Sonic Unyon Distribution

Sonic Unyon Distribution
Name: Sonic Unyon Distribution
Date of Birth: 1998
Number of Distributed Labels/Titles to Date: 100-plus distribution partners/12,000 titles
Biggest Sellers: Hayden Everything I Long For, Sufjan Stevens Illinois
Current Releases: Of Montreal Skeletal Lamping (Polyvinyl), Teenage Head with Marky Ramone (Sonic Unyon), Cursed III (Goodfellow), Jesu Why Are We Not Perfect (Hydra Head), Okkervil River The Stand Ins (Jagjaguwar), Static Lullaby Rattlesnake (Fearless), Meshuggah Obzen (Nuclear Blast)

Celebrating 15 years as a respected label and ten as one of Canada’s sturdiest independent distributors, Hamilton’s Sonic Unyon has evolved from a modest indie rock imprint to a multi-pronged music business model. Tristan Psionic band-mates Mark Milne and Tim Potocic built SU from the ground up, initially as a means to get music within their community heard and now by distributing records by North America’s most prominent labels and artists to retailers across Canada. Even in an unstable marketplace, having worked at virtually every level of the music food chain — as artists, label managers, retailers, and distributors — the Sonic Unyon Distribution team offer unique insight to clients looking for partners who feel their pain. "Our identity as a distributor has been closely linked to our identity as a label,” Milne explains. "Sonic Unyon Records and SUD are located in the same building and share staff. We offer services that we perform for our own label to our distributed labels; we often advertise SU releases alongside distributed titles, for example. We try to treat labels the same way we like to be treated as a label.”
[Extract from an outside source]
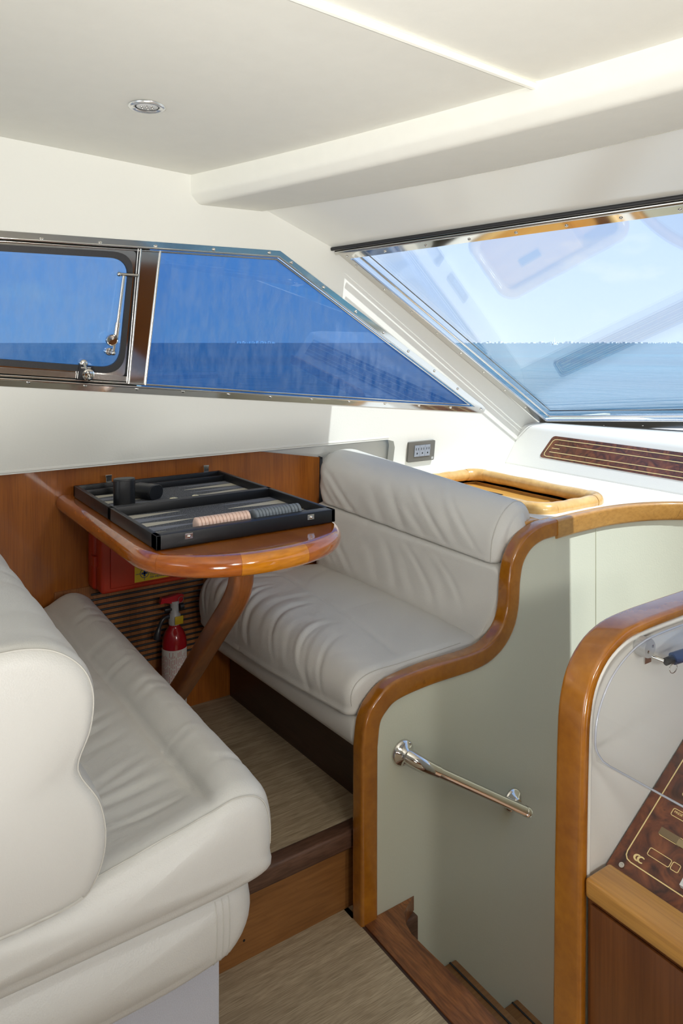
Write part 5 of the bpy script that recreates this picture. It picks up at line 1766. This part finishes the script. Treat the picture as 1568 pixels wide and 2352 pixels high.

When SU entered the distribution realm in 1998, it was out of necessity. "We had little confidence in indie music distributors at the time and didn’t believe we would get any attention at any of the majors,” Potocic says. After years of establishing grassroots relationships with retailers throughout Canada by touring and leaving SU releases behind, Milne and Potocic sought to expand their scope and begin distributing records by others. "Our goals were to get our music and like-minded labels we distributed into the right stores to help create a buzz for the artists and labels and make the product available across the country,” Potocic says simply. "Our goals were realistic and remain so to this day.”

Earning a reputation for the quality of their work, SUD has gotten some great records into your hands. Throughout the last decade, they’ve worked with labels like Secretly Canadian, Constellation, Dischord, Blocks, Thrill Jockey, and in the past, Epitaph and Matador.

"Our niche is fairly broad inside what one might call ‘alternative music.’” Milne says. "We do stray outside of what we’re known for on occasion; between us, there’s a wide range of musical tastes and an even wider range of appreciation.”

"In many ways, music distribution is extremely competitive,” he continues. "The competition to work with great labels and artists, for shelf space at retail, and for the attention of consumers are all factors we deal with day to day.”

Despite such challenges, in an industry that experts declare is a dying a little each day, it’s heartening to hear SUD discuss their work with reasoned optimism. "It’s a great time to be an established indie label or distributor,” Milne exclaims. "People’s tastes are broader than ever and there are more vehicles to get music to fans that previously didn’t exist. Technological progress always tends to lower barriers and bring about a glut of content; what the CD did years ago, the digital age has done and exponentially so. Distributors and their counterparts will continue to be part of the filtering process for an ever-growing ocean of content.”

Milne goes on to suggest that, while the relationship between labels, distributors, and retailers may seem more complex with the sales decline of physical CDs and LPs, ultimately the engine keeps chugging and SUD’s job, though tweaked, is the same as it ever was. "Whether it’s shipping an LP to a store in Fredericton, a paper lantern packaged with an MP3 download code to an apartment in Montreal, making sure a ringtone of track five from a ten-year-old release is available, or ensuring that someone has instant access to music and art while the physical good is shipped to them — it’s all distribution.”

"Music distribution will never go away but will certainly continue to change,” Potocic adds. "We may be a very different company with very different skills needed to do the same job — get music to the customers — but only time will tell. I’m sure I’ll be there to see it all happen.”